Significantly and much to their credit, Blackman and Cruz have not shied away from certain elements of the archetypal curiosity shop. “We’re merchants,” their website declares. “We sell life enhancers.” In leaning into the longstanding lineage of rarity-purveyors, they show that they recognize the preciousness of curiosity itself—and the adjacent elements of surprise and fantasy. They let themselves be led by the search, and the excitement of the find is gleefully passed to their audience. That said, there are certain figures who serve as touchstones for the pair, designers whose sensibilities mesh well with Blackman Cruz’s vision: Bugatti is among them, as well as Pepe Mendoza and Arturo Pani, both from Mexico City and featured amply in the collection offered here. And then there is the Blackman Cruz Workshop, founded in 1998 by Blackman, Cruz, and creative director Lika Moore, offering limited edition lighting and furniture; among the works selected here are two metalworked lamps by Moore and the uncannily “dripping” Leary marble table.

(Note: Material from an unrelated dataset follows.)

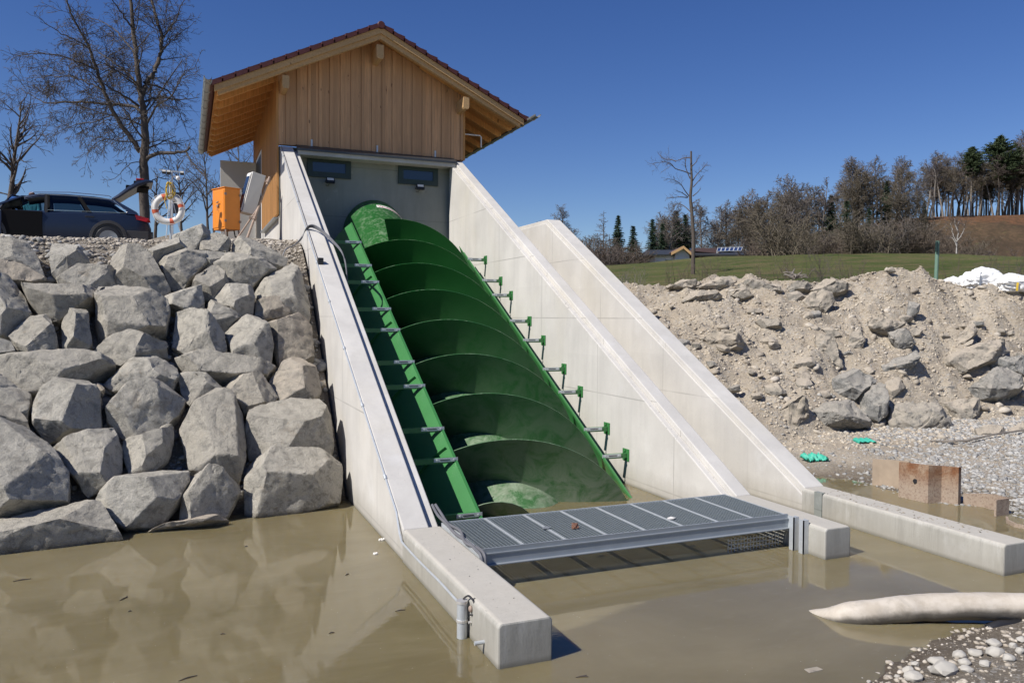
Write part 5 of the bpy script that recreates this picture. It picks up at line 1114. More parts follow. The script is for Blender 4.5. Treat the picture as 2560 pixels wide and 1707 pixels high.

Design is typically a studied thing, where precision takes precedence. Blackman Cruz breathes a little refreshing chaos into the discipline, finding a comfortable perch amidst a multiplicity of exciting tensions: ancient and contemporary, scientific and spiritual, restrained and resplendent. In our era of ubiquitous quantification and optimization, Blackman Cruz extends an invitation to not be afraid of what draws us in—even if it can’t be named or measured. In other words, to revel in the possibilities of enchantment.